Stated goal =
Skip the pictures, please, and write out exactly the lines from the opening of the data through the line containing "R_ = math.radians".

§ §

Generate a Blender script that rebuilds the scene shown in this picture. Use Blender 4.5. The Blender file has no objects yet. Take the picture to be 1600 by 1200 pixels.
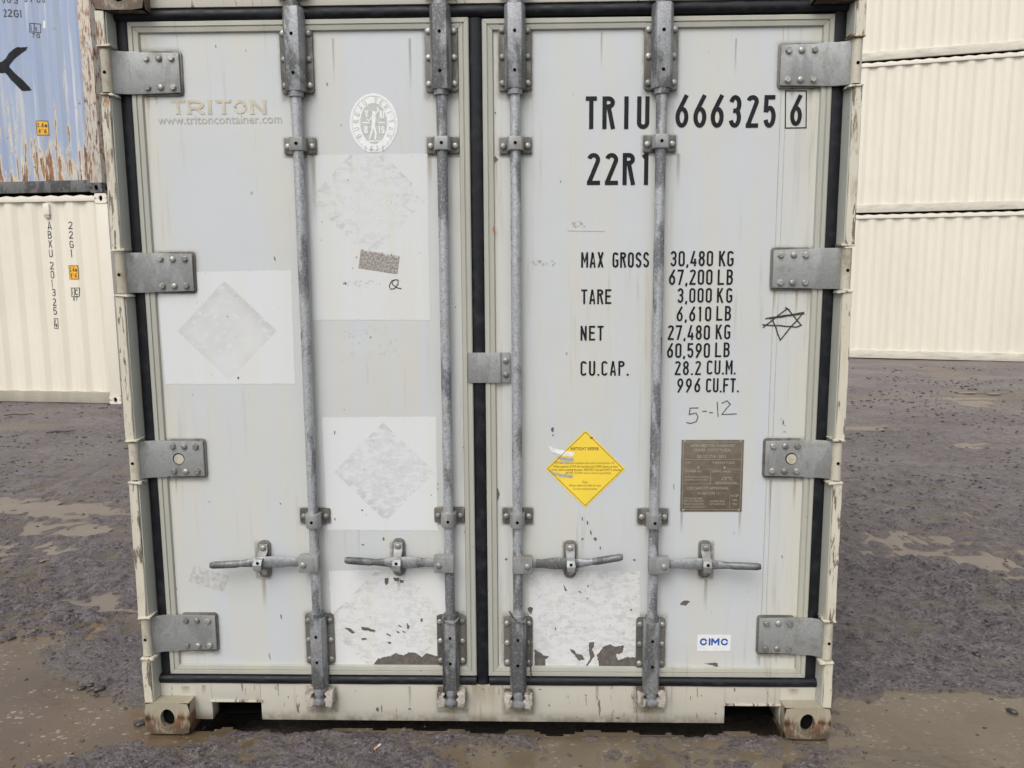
import bpy, bmesh, math, random
import numpy as np
from mathutils import Vector, Matrix
from mathutils.geometry import delaunay_2d_cdt
random.seed(7); rng = np.random.default_rng(5)
D = bpy.data; SC = bpy.context.scene; COL = SC.collection
R_ = math.radians

# ------------------------------------------------------------------ camera
CP = Vector((0.17724, -2.72003, 1.64687)); YAW, PITCH, ROLL, FPX = 0.026168, -0.138508, 0.006196, 1283.48
ROT = (Matrix.Rotation(YAW, 3, 'Z') @ Matrix.Rotation(PITCH, 3, 'X') @ Matrix.Rotation(ROLL, 3, 'Y'))
cam_d = D.cameras.new('camera'); cam = D.objects.new('camera', cam_d); COL.objects.link(cam); SC.camera = cam
cam_d.sensor_width = 36; cam_d.lens = FPX / 1600 * 36; cam_d.clip_start = .05; cam_d.clip_end = 500
rx, fw, up = ROT @ Vector((1, 0, 0)), ROT @ Vector((0, 1, 0)), ROT @ Vector((0, 0, 1))
M = Matrix((rx, up, -fw)).transposed().to_4x4(); M.translation = CP; cam.matrix_world = M
# ------------------------------------------------------------------ sky, sun, exposure
SUN_EL, SUN_AZ = R_(50), R_(200)          # azimuth clockwise from +Y
w = D.worlds.new('World'); SC.world = w; w.use_nodes = True
wn = w.node_tree; bg = wn.nodes['Background']
sky = wn.nodes.new('ShaderNodeTexSky'); sky.sky_type = 'NISHITA'; sky.sun_disc = False
sky.sun_elevation = SUN_EL; sky.sun_rotation = SUN_AZ; sky.dust_density = 4; sky.air_density = 1.0
hs = wn.nodes.new('ShaderNodeHueSaturation'); hs.inputs['Saturation'].default_value = .22
wn.links.new(sky.outputs[0], hs.inputs['Color']); wn.links.new(hs.outputs[0], bg.inputs['Color'])
bg.inputs['Strength'].default_value = .12
sd = D.lights.new('sun', 'SUN'); sd.energy = .7; sd.angle = R_(40); sd.color = (1, .97, .92)
so = D.objects.new('sun', sd); COL.objects.link(so)
sdir = Vector((math.sin(SUN_AZ) * math.cos(SUN_EL), math.cos(SUN_AZ) * math.cos(SUN_EL), math.sin(SUN_EL)))
so.rotation_euler = sdir.to_track_quat('Z', 'Y').to_euler(); so.location = (-6, -8, 12)
SC.view_settings.view_transform = 'Standard'; SC.view_settings.look = 'None'
SC.view_settings.gamma = 1; SC.view_settings.use_curve_mapping = False
SC.view_settings.exposure = 0.58

# ------------------------------------------------------------------ measuring helpers
def ray(u, v): return ROT @ Vector(((u - 800) / FPX, 1, -(v - 600) / FPX))
def U(u, v, y=.066):
    d = ray(u, v); t = (y - CP.y) / d.y; p = CP + d * t; return p.x, p.z
def G(u, v, z=0.):
    d = ray(u, v); t = (z - CP.z) / d.z; p = CP + d * t; return p.x, p.y

# ------------------------------------------------------------------ materials
def new_mat(name):
    m = D.materials.new(name); m.use_nodes = True; return m, m.node_tree, m.node_tree.nodes['Principled BSDF']
def N(nt, typ, ins=None, out=0, **props):
    n = nt.nodes.new(typ)
    for k, v in props.items(): setattr(n, k, v)
    for k, v in (ins or {}).items():
        s = n.inputs[k]
        if isinstance(v, bpy.types.NodeSocket): nt.links.new(v, s)
        else: s.default_value = v
    return n.outputs[out]
def c4(c): return (c[0], c[1], c[2], 1)
def mix(nt, f, a, b):
    ins = {0: f}
    ins[6] = a if isinstance(a, bpy.types.NodeSocket) else c4(a)
    ins[7] = b if isinstance(b, bpy.types.NodeSocket) else c4(b)
    return N(nt, 'ShaderNodeMix', ins, 2, data_type='RGBA')
def ma(nt, op, a, b=0., c=0., clamp=False):
    return N(nt, 'ShaderNodeMath', {0: a, 1: b, 2: c}, operation=op, use_clamp=clamp)
def mr(nt, v, a, b, c=0., d=1.):
    return N(nt, 'ShaderNodeMapRange', {0: v, 1: a, 2: b, 3: c, 4: d}, interpolation_type='SMOOTHSTEP')
def coords(nt, rnd=False, scale=(1, 1, 1)):
    o = N(nt, 'ShaderNodeTexCoord', out=3)
    if rnd:
        r = N(nt, 'ShaderNodeObjectInfo', out=5)
        r = ma(nt, 'MULTIPLY', r, 37.)
        o = N(nt, 'ShaderNodeVectorMath', {0: o, 1: r}, operation='ADD')
    if scale != (1, 1, 1): o = N(nt, 'ShaderNodeMapping', {0: o, 3: scale})
    return o
def scl(nt, o, s): return N(nt, 'ShaderNodeMapping', {0: o, 3: s})
def noise(nt, co, scale, detail=4, rough=.55, dist=0.):
    return N(nt, 'ShaderNodeTexNoise', {'Vector': co, 'Scale': scale, 'Detail': detail, 'Roughness': rough, 'Distortion': dist})
def bump(nt, h, strength, dist):
    return N(nt, 'ShaderNodeBump', {'Strength': strength, 'Distance': dist, 'Height': h})
def fin(nt, b, col, rough, nrm=None, metal=None, spec=None):
    for k, v in (('Base Color', col), ('Roughness', rough), ('Normal', nrm), ('Metallic', metal), ('Specular IOR Level', spec)):
        if v is None: continue
        if isinstance(v, bpy.types.NodeSocket): nt.links.new(v, b.inputs[k])
        else: b.inputs[k].default_value = c4(v) if k == 'Base Color' else v
def plain(name, col, rough=.5, metal=0., var=.12, vs=40, rnd=False):
    m, nt, b = new_mat(name); co = coords(nt, rnd)
    n = noise(nt, co, vs, 3)
    d = tuple(max(0, x * (1 - var)) for x in col); l = tuple(min(1, x * (1 + var)) for x in col)
    fin(nt, b, mix(nt, mr(nt, n, .3, .7), d, l), rough, metal=metal); return m

ROD_X = (-.591, -.118, .121, .592)
def paint_material(name, cool, cream, dirt, bands=(), streak=.5, chips=0., rust=0., lowrust=None, highrust=None, rough=.38, base_dirt=None, bcol=(.17, .145, .11)):
    m, nt, b = new_mat(name); co = coords(nt)
    x, y, z = [N(nt, 'ShaderNodeSeparateXYZ', {0: co}, i) for i in range(3)]
    n1 = noise(nt, scl(nt, co, (7, 1, .45)), 1.6, 4)
    n2 = noise(nt, co, 1.7, 3)
    n3 = noise(nt, scl(nt, co, (55, 8, 2.6)), 1., 5, .6)
    f = ma(nt, 'MULTIPLY', mr(nt, n1, .42, .66), .55)
    f = ma(nt, 'ADD', f, ma(nt, 'MULTIPLY', mr(nt, n2, .4, .7), .35))
    bd = None
    for bx, wd, am in bands:
        g = ma(nt, 'SUBTRACT', x, bx); g = ma(nt, 'ABSOLUTE', g)
        g = mr(nt, g, wd, 0., 0., am)
        bd = g if bd is None else ma(nt, 'MAXIMUM', bd, g)
    if bd is not None: f = ma(nt, 'MAXIMUM', f, ma(nt, 'MULTIPLY', bd, mr(nt, n1, .25, .6, .55, 1.)))
    col = mix(nt, ma(nt, 'MINIMUM', f, 1.), cool, cream)
    # dirt runs
    g = ma(nt, 'MULTIPLY', mr(nt, n3, .56, .78), mr(nt, n2, .4, .65))
    if bd is not None: g = ma(nt, 'ADD', ma(nt, 'MULTIPLY', g, .6), ma(nt, 'MULTIPLY', bd, mr(nt, n3, .5, .75, 0, .6)))
    col = mix(nt, ma(nt, 'MULTIPLY', g, streak, clamp=True), col, dirt)
    n4 = noise(nt, co, 26, 5, .6); n5 = noise(nt, co, 150, 2)
    # tiny specks
    vo = N(nt, 'ShaderNodeTexVoronoi', {'Vector': scl(nt, co, (1, 1, .6)), 'Scale': 16.})
    sp = ma(nt, 'MULTIPLY', mr(nt, vo, .075, .045), mr(nt, n4, .56, .6))
    col = mix(nt, ma(nt, 'MULTIPLY', sp, .55), col, (.13, .12, .11))
    if chips:
        cn = noise(nt, scl(nt, co, (60, 60, 9)), 1.1, 5, .65); cn = ma(nt, 'ADD', cn, mr(nt, noise(nt, co, 3.3, 3), .35, .65, -.09, .06))
        col = mix(nt, mr(nt, cn, .66 - chips * .1, .69 - chips * .1), col, (.16, .13, .1))
    if rust:
        rn = noise(nt, scl(nt, co, (40, 20, 7)), 1., 6, .7)
        mask = 0.
        k = ma(nt, 'MULTIPLY', rust, mr(nt, rn, .48, .62))
        if lowrust is not None: k = ma(nt, 'MULTIPLY', k, mr(nt, z, lowrust, 0.0))
        if highrust is not None: k = ma(nt, 'MULTIPLY', k, mr(nt, z, highrust - .5, highrust, .06, 1))
        rc = mix(nt, mr(nt, n4, .4, .6), (.11, .05, .025), (.3, .15, .07))
        col = mix(nt, ma(nt, 'MINIMUM', k, 1.), col, rc)
    if base_dirt is not None:
        z0, z1, am = base_dirt
        k = ma(nt, 'MULTIPLY', mr(nt, z, z1, z0), mr(nt, n4, .3, .62, .25, am))
        col = mix(nt, ma(nt, 'MINIMUM', k, 1.), col, bcol)
    h = ma(nt, 'ADD', ma(nt, 'MULTIPLY', n2, 6.), ma(nt, 'MULTIPLY', n5, .05))
    fin(nt, b, col, mr(nt, n4, .3, .7, rough - .07, rough + .12), bump(nt, h, .25, .004))
    return m
bands = [(-1.1, .10, .9), (1.1, .13, 1.), (-.045, .07, .9), (.04, .08, .9)] + [(x, .10, .55) for x in ROD_X]
M_door = paint_material('door_paint', (.52, .545, .56), (.55, .54, .475), (.33, .29, .205), bands, .85)
M_trim = paint_material('trim_paint', (.375, .375, .325), (.43, .42, .35), (.26, .23, .17), (), .8, rough=.42)
M_frame = paint_material('frame_paint', (.46, .445, .385), (.49, .46, .385), (.17, .125, .08), [(0., .13, 1.)] + [(x, .07, .8) for x in ROD_X], .95, chips=.02, base_dirt=(.02, .075, .95))
M_post = paint_material('post_paint', (.56, .535, .44), (.57, .52, .41), (.3, .22, .15), (), .95, chips=1.15, rust=1.3, highrust=2.25)
M_web = paint_material('post_web_paint', (.41, .425, .385), (.44, .44, .375), (.3, .26, .19), (), .7)
M_cast = paint_material('casting_paint', (.32, .285, .21), (.46, .42, .33), (.1, .075, .05), (), 1., chips=.5, rust=4., lowrust=.10, base_dirt=(.0, .085, 1.25), rough=.5, bcol=(.085, .058, .036))
M_body = paint_material('body_paint', (.55, .55, .54), (.58, .56, .5), (.3, .27, .2), (), .5)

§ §

Exercise output =
Generate a Blender script that rebuilds the scene shown in this picture. Use Blender 4.5. The Blender file has no objects yet. Take the picture to be 1600 by 1200 pixels.
import bpy, bmesh, math, random
import numpy as np
from mathutils import Vector, Matrix
from mathutils.geometry import delaunay_2d_cdt
random.seed(7); rng = np.random.default_rng(5)
D = bpy.data; SC = bpy.context.scene; COL = SC.collection
R_ = math.radians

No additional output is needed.